Die 4. Zivilkammer des Landgerichts Koblenz hat der Klage vollumfänglich stattgegeben.

Nach der Beweisaufnahme durch Einholung eines Sachverständigengutachtens steht für die Kammer fest, dass eine tatsächliche Schadensbeseitigung aus technischen Gründen nur durch den Austausch der beschädigten Edelstahlverkleidungen und durch den Ersatz gleichwertiger Originalteile möglich ist. Die Anbringung einer zusätzlichen Wandverkleidung mit dem Zweck, die Schäden zu kaschieren, sei aus statischen Gründen nicht möglich.

Auch sind die erforderlichen Kosten nicht unverhältnismäßig. Grundsätzlich habe der Geschädigte einen Anspruch auf Naturalrestitution, d. h. auf Wiederherstellung des ursprünglichen Zustandes bzw. auf den zur Wiederherstellung erforderlichen Geldbetrag (§ 249 Abs. 1, Abs. 2 Satz 1 BGB). Dies sei nur dann ausnahmsweise ausgeschlossen, wenn die Wiederherstellung nur mit unverhältnismäßig hohen Aufwendungen möglich ist (§ 251 Abs. 2 Satz 1 BGB).

Im Rahmen der durchgeführten Abwägung spreche für einen Austausch der beschädigten Teile, dass eine anderweitige Lösung technisch nicht möglich sei. Zwar handele es sich nur um eine „optische“ Beeinträchtigung, welche aber nach den Ausführungen des Sachverständigen deutlich erkennbar sei.

Auch scheitere ein Abzug „Neu für Alt“, denn mit der Wiederherstellung der beschädigten Wandverkleidungen geht weder eine Verbesserung des Aufzugs noch eine Verlängerung seiner Lebensdauer einher. Ein Aufzug ist stetig im Hinblick auf die Betriebssicherheit zu überprüfen und muss ständig dem jeweiligen Stand der Technik angepasst werden. Dies führt dazu, dass zugelassene Aufzüge regelmäßig erneuert und modernisiert werden müssen.

Hinweis zur Rechtslage

Auszug aus dem Bürgerlichen Gesetzbuch:

§ 249 Art und Umfang des Schadensersatzes

(1) Wer zum Schadensersatz verpflichtet ist, hat den Zustand herzustellen, der bestehen würde, wenn der zum Ersatz verpflichtende Umstand nicht eingetreten wäre.

(2) Ist wegen Verletzung einer Person oder wegen Beschädigung einer Sache Schadensersatz zu leisten, so kann der Gläubiger statt der Herstellung den dazu erforderlichen Geldbetrag verlangen.

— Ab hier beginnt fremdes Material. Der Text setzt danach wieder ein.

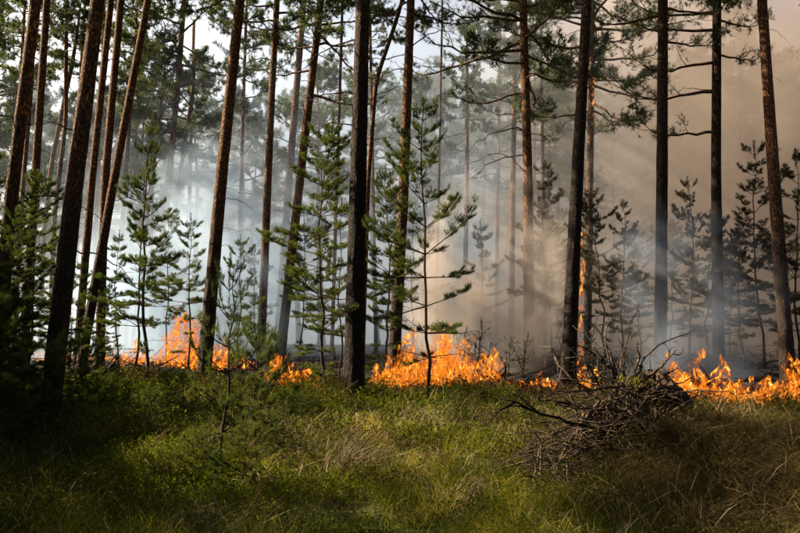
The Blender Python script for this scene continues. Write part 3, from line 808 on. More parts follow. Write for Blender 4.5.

Bei der Beschädigung einer Sache schließt der nach Satz 1 erforderliche Geldbetrag die Umsatzsteuer nur mit ein, wenn und soweit sie tatsächlich angefallen ist.

§ 251 Schadensersatz in Geld ohne Fristsetzung

(1) …

(2) Der Ersatzpflichtige kann den Gläubiger in Geld entschädigen, wenn die Herstellung nur mit unverhältnismäßigen Aufwendungen möglich ist. Die aus der Heilbehandlung eines verletzten Tieres entstandenen Aufwendungen sind nicht bereits dann unverhältnismäßig, wenn sie dessen Wert erheblich übersteigen.